Founding Rationale and Mission

We live in an age in which grand narratives are unraveling and shared intellectual consensus is increasingly scarce. The excessive specialization of knowledge and the fragmentation of the spiritual world confront us with unprecedented intellectual challenges while engendering a profound anxiety of meaning. Beneath the clamor of competing gods and the conflicts of values lies a hidden longing for a universal order and an ultimate truth. It is within this context that Logos and the Worlds comes into being.

What “Logos” signifies is not only the great classical tradition concerning speech, reason, and cosmic order, but also the central inquiry that runs through theology and philosophy, faith and reason alike: in a world that appears contingent and chaotic, do there exist intelligible laws and truths that can be articulated? The primary impetus behind the founding of this journal is a return to this fundamental question. We seek to pierce disciplinary boundaries and to call forth a classical, holistic scholarly vision—one capable of reexamining the enduring questions that have shaped the foundations of human civilization.

The pursuit of Logos cannot be separated from the concrete context of the “plural worlds” (universi mundi) in which it is embedded. Globalization has brought civilizational encounters as well as intensified cultural conflicts; processes of secularization have profoundly reshaped social structures while simultaneously provoking diverse religious revivals. How is the Christian intellectual tradition to engage the complex legacies of modernity and postmodernity? How can it, in dialogue and confrontation with systems such as Marxism and liberalism, disclose its distinctive insights? A further founding aim of this journal is to face these tensions directly—to provide a serious forum for dialogue between theology and the humanities, and to encourage scholars to undertake careful yet courageous intellectual engagement within specific historical and cultural contexts.

Within this broader horizon, we direct particular attention to Eastern Christianity, especially the rich treasury of Russian religious philosophy. Long marginalized within Western-centered academic perspectives, this tradition nonetheless contains distinctive responses to the problems of modernity and a profound spiritual wisdom. From Solovyov’s vision of “all-unity,” to Berdyaev’s “philosophy of freedom,” and to Florovsky’s “neo-patristic synthesis,” Russian thinkers, working in the interstices between Eastern and Western civilizations, forged a theological path that both preserves the spirit of the classical Greek Fathers and is deeply responsive to modern conditions. To uncover and interpret this precious intellectual legacy, and to bring it into creative relation with the Chinese-language intellectual world, is a core and unwavering mission of this journal.

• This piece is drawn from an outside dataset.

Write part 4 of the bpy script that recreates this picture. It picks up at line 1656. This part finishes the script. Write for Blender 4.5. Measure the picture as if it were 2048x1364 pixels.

Accordingly, Logos and the Worlds is not merely an academic journal; it is also a sincere invitation to young scholars. We firmly believe that the transmission of intellectual life depends upon the inheritance and renewal carried forward by each generation. We aspire to build a genuine scholarly home for emerging talents from China and abroad. Doctoral candidates, master’s students, and even undergraduates with outstanding research capacity are all warmly welcomed, provided that their submissions meet the journal’s academic standards. What we seek are not only papers that conform to scholarly norms, but minds animated by the courage to question fundamentals and the resolve not to shrink from the risks of thought. This is our founding conviction: in a fractured age, to reaffirm the dignity of Logos; in a clamorous world, to listen for the sacred voice.

Logos and the Worlds is a youth-scholar-friendly academic publication, publicly published in Hong Kong and freely accessible.